Performance	Advantage: neither Notes: As signature-based systems begin to load up on signatures their performance can rapidly degrade. Proxies do not have signature loading properties, so it’s difficult to make a comparision. Recommendation: Customers should perform carefully constructed head-to-head comparisons based on real loads and realistic, useful signature set-loads.
Service Support	Advantage: neither Notes: One of the historical complaints against proxy firewalls is that they do not support as wide a set of services as a packet screening "stateful" firewall. With the addition of signatures to stateful firewalls, the stateful firewalls do not have signatures that perform meaningful security on any but a handful of protocols (e.g.: HTTP, FTP, DNS) The same complaint that used to be levelled against proxy firewalls now applies to "Deep Inspection" firewalls.

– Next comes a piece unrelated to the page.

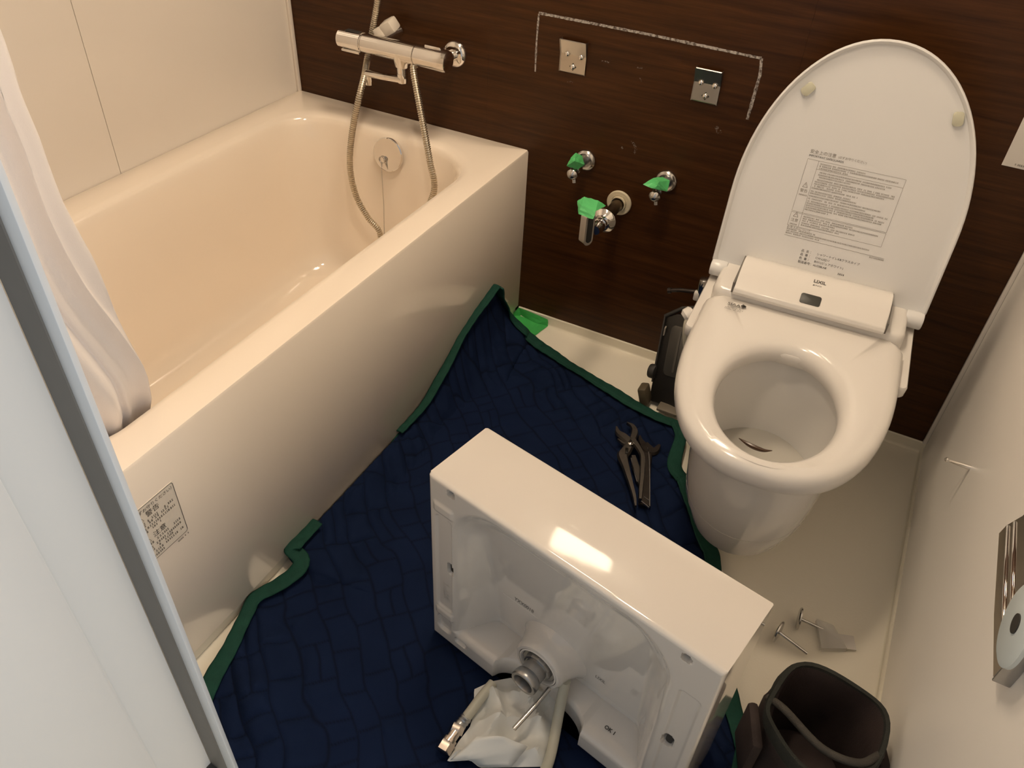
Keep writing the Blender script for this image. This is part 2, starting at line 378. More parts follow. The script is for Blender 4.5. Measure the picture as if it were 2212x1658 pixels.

  Summary observations: Proxy firewall technologies have proven time and again to be more secure than "stateful" firewalls and will prove to be more secure than "deep inspection" firewalls. The main comparison point between stateful firewalls and proxy firewalls has typically been on performance, which is an orthogonal property to security. High-performance proxy firewalls are available, and some are capable of easily handling gigabit-level traffic. Customers need to be realistic about whether performance is really an issue in the expected deployment, and should be prepared to do operational testing. The author has seen many customers cheerfully settle for inferior security because of "performance concerns" that did not actually apply.